For anglers new to punchin’, Balog describes it as “a viable technique year-round.” Best times are in early spring when most big fish are shallow, or when unseasonably cold winter weather pushes big bass up under mats. Yet, the technique is also great in summer and fall. Balog says, “Much of our fishing here in Florida revolves around the state of the grass, rather than the season. For instance, if left untreated, grass of all kinds will get incredibly thick by late summer, leading to awesome punching in places anglers can still access. But often times the grass is sprayed, taking away the potential for that technique. So the best time is, really, anytime there’s good, thick grass. Water type may vary, but punchin’ works in a variety of cover, from hydrilla, floating mats of hyacinth, dollar weed, and pennywort, to mud mats, tussock islands, flooded bushes and willows.” 

Balog says the Victory Knockout excels here due to inherent sensitivity in the blank. “One of the biggest keys is feel.
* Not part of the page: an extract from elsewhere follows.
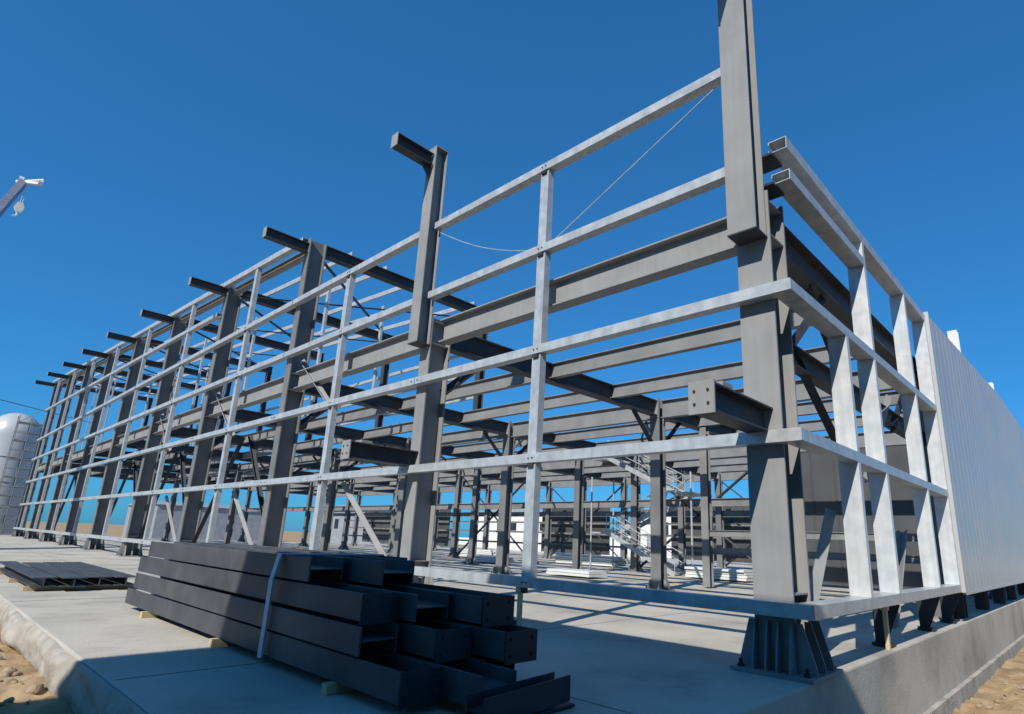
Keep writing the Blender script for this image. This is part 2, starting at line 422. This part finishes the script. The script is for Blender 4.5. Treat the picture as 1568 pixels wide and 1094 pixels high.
for x,y,z in((-4.71,1.33,.10),(-4.25,1.48,.385),(-3.79,1.03,.385),(-3.79,1.38,.67),(-4.69,2.13,.67)):
    mb.box((x-.21,y-.012,z-.02),(x+.21,y,z+t+.0))
    for a in(-.14,.14):
        for c in(.05,.2): mb.rod((x+a,y-.03,z+c),(x+a,y-.01,z+c),.016,6)
mb.box((-3.95,.62,.01),(-3.45,1.0,.035)); mb.sec((-4.7,.6,.17),(-3.5,.75,.17),H(.22,.2,.015,.012),(0,1,0))
mb.obj('end_plates',STEEL_D,st)
mb=MB()
for y in(2.4,5.5,8.8): mb.box((-5.0,y,.004),(-3.3,y+.1,.098))
mb.obj('timber_bearers',WOOD,st)
mb=MB()
yy=3.95
mb.box((-5.005,yy,.1),(-4.985,yy+.10,.95)); 
mb.sec((-4.995,yy+.05,.95),(-4.93,yy+.08,1.235),[(-.05,-.008),(.05,-.008),(.05,.008),(-.05,.008)],(1,0,0))
mb.box((-4.94,yy+.03,1.225),(-3.55,yy+.13,1.237)); mb.box((-3.555,yy+.03,.66),(-3.545,yy+.13,1.225))
mb.obj('strap',STRAP,st)

st2=empty('steel_beam_stack')
mb=MB()
for x in(-5.6,-5.1,-4.6,-4.1):
    mb.prism((x,14+random.uniform(-.3,.3),.2),(x,21+random.uniform(-.5,.5),.2),H(.44,.2,.02,.015),(1,0,0),(0,0,1))
mb.obj('beams',STEEL_S,st2)
mb=MB()
for y in(14.5,17,20): mb.box((-5.9,y,.003),(-3.8,y+.1,.095))
mb.obj('timber_bearers',WOOD,st2)

for (x,y) in((-.42,4.5),(3.15,-.40)):
    mb=MB(); mb.box((x-.04,y-.03,.003),(x+.04,y+.03,.60)); mb.box((x-.07,y-.05,.602),(x+.07,y+.05,.69)); mb.obj('timber_prop',WOOD)

# ---------------------------------------------------------------- neighbouring warehouse behind the camera
HW=10.9; WY=1.8
wh=empty('warehouse_building')
mb=MB()
ribbed(mb,(-12,WY,0),(0,-1,0),(1,0,0),43,-1.6,lambda a:HW,.4,.03,.3)
ribbed(mb,(-12,WY,0),(-1,0,0),(0,1,0),24,-1.6,lambda a:HW,.4,.03,.3)
mb.box((-36,-41.5,-1.6),(-12.05,WY-.05,HW-.05)); mb.obj('walls',CLADG,wh)
mb=MB(); mb.box((-36.2,-41.7,HW),(-11.9,WY+.07,HW+.1)); mb.obj('roof',ROOFG,wh)
mb=MB()
for y in(-30,-18,-6): mb.box((-11.96,y,-1.5),(-11.93,y+4,3)); 
mb.obj('doors',WHITE,wh)
mb=MB()
for y in range(-38,0,6): mb.box((-11.96,y,5.5),(-11.93,y+2.5,6.8))
mb.obj('windows',GLASS,wh)

# ---------------------------------------------------------------- mobile crane
cr=empty('mobile_crane')
tip=Vector((-7.05,60,29)); base=Vector((-12.0,34.0,2.2))
mb=MB(); d=(tip-base)
for a,b_,w in((0,.42,.9),(.40,.72,.7),(.70,1,.5)): mb.sec(base+d*a,base+d*b_,[(-w/2,-w/2),(w/2,-w/2),(w/2,w/2),(-w/2,w/2)],(0,0,1))
mb.obj('boom',CRANEC,cr)
mb=MB()
r_=Vector((.674,-.738,.037))
mb.sec(tip-r_*.5+Vector((0,0,.1)),tip+r_*1.5+Vector((0,0,-.1)),[(-.14,-.1),(.14,-.1),(.14,.1),(-.14,.1)],(0,0,1))
mb.sec(tip+r_*.2+Vector((0,0,.2)),tip+r_*1.7+Vector((0,0,.3)),[(-.05,-.05),(.05,-.05),(.05,.05),(-.05,.05)],(0,0,1))
mb.rod(tip+r_*1.5+Vector((-.15,0,.05)),tip+r_*1.5+Vector((.15,0,.05)),.25,12)
mb.rod(tip-r_*.2+Vector((-.15,0,.3)),tip-r_*.2+Vector((.15,0,.3)),.28,12)
h=tip+r_*.3
mb.rod(h,h-Vector((0,0,1.9)),.02,5); mb.rod(h+Vector((.2,0,0)),h+Vector((.12,0,-1.9)),.02,5)
mb.prism(h-Vector((0,.15,2.4)),h+Vector((0,.15,-2.4)),[(-.15,.5),(.2,.5),(.34,.1),(.2,-.35),(-.1,-.35),(-.3,0)],(1,0,0),(0,0,1))
mb.rod(h-Vector((0,0,2.7)),h-Vector((.0,0,3.1)),.07,6)
mb.rod(h-Vector((0,0,3.1)),h-Vector((.25,0,3.2)),.06,6)
mb.obj('boom_head_and_hook',WHITE,cr)
mb=MB(); mb.box((-13.2,27,.2),(-10.8,39,.9)); mb.box((-13.1,31.5,.95),(-11.0,36,2.3)); mb.box((-13.1,39.05,.2),(-10.9,41,2.3)); mb.obj('carrier',CRANEC,cr)
mb=MB(); mb.box((-12.95,40.3,1.3),(-11.05,41.03,2.1)); mb.obj('cab_glass',GLASS,cr)
mb=MB()
for y in(28.2,30,36.5,40): 
    for x in(-13.25,-11.1): mb.rod((x,y,.15),(x+.35,y,.15),.62,20)
mb.obj('wheels',BLACK,cr)

# ---------------------------------------------------------------- storage tank, scaffold, distant stuff
tk=empty('storage_tank')
bm=bmesh.new(); cx,cy,r=-.3,98,2.9; rows=[]
prof=[(r,-1.7),(r,11.5)]+[(r*math.cos(a),11.5+3.3*math.sin(a)) for a in [k*math.pi/16 for k in range(1,8)]]+[(.02,14.8)]
for rr,z in prof: rows.append([bm.verts.new((cx+rr*math.cos(k*math.pi/24),cy+rr*math.sin(k*math.pi/24),z)) for k in range(48)])
for a,b_ in zip(rows[:-1],rows[1:]):
    for k in range(48): bm.faces.new((a[k],a[(k+1)%48],b_[(k+1)%48],b_[k]))
q=MB(); q.bm.free(); q.bm=bm; q.obj('shell',CLAD,tk,smooth=True)
mb=MB()
for z in(3,6,9):
    for k in range(24):
        a=k*math.pi/12;b_=(k+1)*math.pi/12; mb.rod((cx+(r+.05)*math.cos(a),cy+(r+.05)*math.sin(a),z),(cx+(r+.05)*math.cos(b_),cy+(r+.05)*math.sin(b_),z),.05,5)
mb.obj('hoops',STEEL,tk)
mb=MB()
X0=(-1.3,-.2,.9)
for x in X0:
    for y in(84,85.4): mb.rod((x,y,-1.6),(x,y,12.8),.04,5)
for z in range(-1,13,1):
    mb.rod((X0[0],84,z),(X0[2],84,z),.035,5); mb.rod((X0[0],85.4,z),(X0[2],85.4,z),.035,5); mb.rod((X0[0],84,z),(X0[0],85.4,z),.035,5)
    if z%2==0: mb.rod((X0[0],84,z),(X0[2],84,z+2),.03,5); mb.box((X0[0],84.05,z+.05),(X0[2],85.35,z+.09))
mb.obj('scaffold_tower',STEEL_I)
mb=MB()
mb.rod((-14,70,13.5),(8,100,15),.04,5); mb.rod((-14,70,-1.6),(-14,70,13.6),.15,8); mb.obj('power_line',STEEL_D)

def house(name,x0,y0,x1,y1,h,ridge,mat):
    e=empty(name); mb=MB(); mb.box((x0,y0,-1.7),(x1,y1,h)); mb.obj('walls',mat,e)
    mb=MB(); mx=(y0+y1)/2
    mb.prism((x0-.4,0,0),(x1+.4,0,0),[(y0-.4,h+.01),(y1+.4,h+.01),(mx,h+ridge)],(0,1,0),(0,0,1)); mb.obj('roof',ROOFG,e)
    mb=MB()
    y=y0+2
    while y<y1-3: mb.box((x0-.04,y,h*.35),(x0-.01,y+2,h*.7)); y+=5
    mb.obj('windows',GLASS,e)
house('warehouse_building',105,40,125,75,9,1.6,WHITE)
house('warehouse_building',95,92,115,120,8,1.2,WHITE)
house('warehouse_building',70,128,90,160,7,1.5,ROOFG)
house('warehouse_building',125,5,150,30,9,1.5,WHITE)
house('warehouse_building',30,150,55,175,6,1.2,ROOFG)
for tx,ty in((70,48),(64,62),(60,30)):
    e=empty('box_truck'); mb=MB(); mb.box((tx,ty,.0),(tx+2.5,ty+6.5,2.7)); mb.box((tx+.1,ty+6.6,-.3),(tx+2.4,ty+8.3,1.8)); mb.obj('body',WHITE,e)
    mb=MB(); mb.box((tx+.08,ty+7,.8),(tx+.097,ty+8,1.6)); mb.box((tx+.3,ty+8.31,.8),(tx+2.2,ty+8.33,1.7)); mb.obj('glass',GLASS,e)
    mb=MB()
    for y in(1.2,2.3,7.3):
        for x in(.0,2.15): mb.rod((tx+x,ty+y,-.85),(tx+x+.35,ty+y,-.85),.55,16)
    mb.box((tx+.5,ty,-.4),(tx+2,ty+8,-.2)); mb.obj('wheels',BLACK,e)
for (x,y,mt) in((46,33,WHITE),(46,41,CBLUE),(50,55,WHITE),(44,66,ROOFG),(45,20,ROOFG),(47,48,WHITE)):
    z0=0.003
    mb=MB(); 
    mb.box((x+.05,y+.05,z0),(x+2.4,y+5.95,2.55))
    ribbed(mb,(x,y,0),(0,1,0),(-1,0,0),6,.1,lambda a:2.5,.3,.04,.15)
    for cx_ in(x-.05,x+2.36):
        for cy_ in(y-.05,y+5.93): mb.box((cx_,cy_,z0+.002),(cx_+.12,cy_+.12,2.62))
    mb.box((x-.05,y+.1,2.56),(x+.05,y+5.9,2.64)); mb.obj('shipping_container',mt)
mb=MB(); mb.box((-40,104,-1.7),(-9.5,104.2,1.0)); mb.obj('perimeter_wall',WHITE)
mb=MB(); mb.box((150,-60,-1.7),(150.3,220,1.4)); mb.obj('perimeter_wall',WHITE)
def leafmass(name,cs):
    bm=bmesh.new()
    for (x,y,h,w) in cs:
        for k in range(500):
            v=Vector((random.gauss(0,1),random.gauss(0,1),random.gauss(0,1))).normalized()*random.random()**.4
            c=Vector((x+v.x*w,y+v.y*w,h*.62+v.z*h*.4))+Vector((noise.noise(v*3)*w*.4,0,noise.noise(v*3+Vector((4,4,4)))*h*.15))
            s=random.uniform(.25,.5)
            a=Vector((random.gauss(0,1),random.gauss(0,1),random.gauss(0,1))).normalized()*s; b_=a.orthogonal().normalized()*s
            bm.faces.new([bm.verts.new(c+a),bm.verts.new(c+b_),bm.verts.new(c-a),bm.verts.new(c-b_)])
    q=MB(); q.bm.free(); q.bm=bm; o=q.obj(name,LEAF)
    mb=MB()
    for (x,y,h,w) in cs:
        mb.prism((x,y,-1.6),(x+.2,y,h*.55),[(.22*math.cos(a),.22*math.sin(a)) for a in [k*math.pi/4 for k in range(8)]],(1,0,0),(0,1,0))
    mb.obj('trunks',BARK,o)
leafmass('tree_row',[(-8+random.uniform(-4,3),120+random.uniform(-5,5),random.uniform(6,9),3) for k in range(5)]+[(-20-k*4,125,random.uniform(7,9),3) for k in range(4)])
leafmass('tree_row',[(160+random.uniform(-6,6),-10+k*9,random.uniform(6,9),3.6) for k in range(22)])

# ---------------------------------------------------------------- light
L=Vector((.96*math.cos(EL),.28*math.cos(EL),-math.sin(EL))).normalized()
sd=bpy.data.lights.new('sun','SUN'); sd.energy=5.0; sd.angle=math.radians(.5); sd.color=(1,.95,.86)
so=bpy.data.objects.new('sun',sd); S.collection.objects.link(so); so.rotation_euler=L.to_track_quat('-Z','Y').to_euler(); so.location=(-20,-10,30)
w=bpy.data.worlds.new('World'); S.world=w; w.use_nodes=True; nt=w.node_tree
bg=nt.nodes['Background']; sk=nt.nodes.new('ShaderNodeTexSky'); sk.sky_type='NISHITA'; sk.sun_disc=False
sk.sun_elevation=EL; sk.sun_rotation=math.atan2(-L.x,-L.y)
sk.air_density=1.0; sk.dust_density=.6; sk.ozone_density=2.4; sk.altitude=200
gm=nt.nodes.new('ShaderNodeGamma'); gm.inputs[1].default_value=.64
mx=nt.nodes.new('ShaderNodeMix'); mx.data_type='RGBA'; mx.blend_type='MULTIPLY'; mx.inputs[0].default_value=1; mx.inputs[7].default_value=(.34,1.5,2.75,1)
nt.links.new(sk.outputs[0],gm.inputs[0]); nt.links.new(gm.outputs[0],mx.inputs[6]); nt.links.new(mx.outputs[2],bg.inputs[0]); bg.inputs[1].default_value=.085
# ---------------------------------------------------------------- camera
R=((.67395,.21644,.70636),(-.73784,.1492,.65828),(.03709,-.96483,.26025))
ca=bpy.data.cameras.new('camera'); ca.sensor_width=36; ca.lens=898.9/1568*36; ca.shift_x=-66.4/1568; ca.shift_y=39/1568
ca.clip_end=6000; ca.clip_start=.05
co=bpy.data.objects.new('camera',ca); S.collection.objects.link(co)
M=Matrix([[R[i][0],-R[i][1],-R[i][2],(-8.108,-3.312,1.5)[i]] for i in range(3)]+[[0,0,0,1]])
co.matrix_world=M; S.camera=co
S.view_settings.view_transform='Standard'; S.view_settings.look='None'; S.view_settings.exposure=0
Most beginners to the technique have no idea how many fish are biting their baits. They discount the subtle taps and light bites.”  SCIII+, a hybrid of St. Croix’s advanced SCIII carbon and exotic SCVI carbon, makes those subtle taps no longer indistinguishable from cover, bottom, or even panfish. Many times the bass just barley hold the bait, so feel is imperative. The Victory Series is very sensitive, despite the surprisingly low price point, and allows me to really feel what’s going on under the mat.” 

The Wildcard with Andrew Ragas, Minocqua, Wisconsin

From Florida and Midwest bucketmouths to smallies of the north and beyond, it’s important to note the versatility of the Victory series. In-demand bass guide of Wisconsin’s Northwoods, Andrew Ragas, sums up that versatility in one rod, the Marshal (VTC73MHF). “I am enamored with the sensitivity and strength and amazed by the power and backbone of the Marshal. Not only is it tech-specific, but universal and multi-purpose as well; traits that I need for the typical guide trip in which numerous fishing scenarios play out over the course of a day,” says Ragas, who has access to hundreds of great smallmouth and largemouth waters in the Minocqua, Wisconsin area. While Ragas targets both species with individual technique-specific rods, sometimes it’s nice to have a jack-of-all-trades.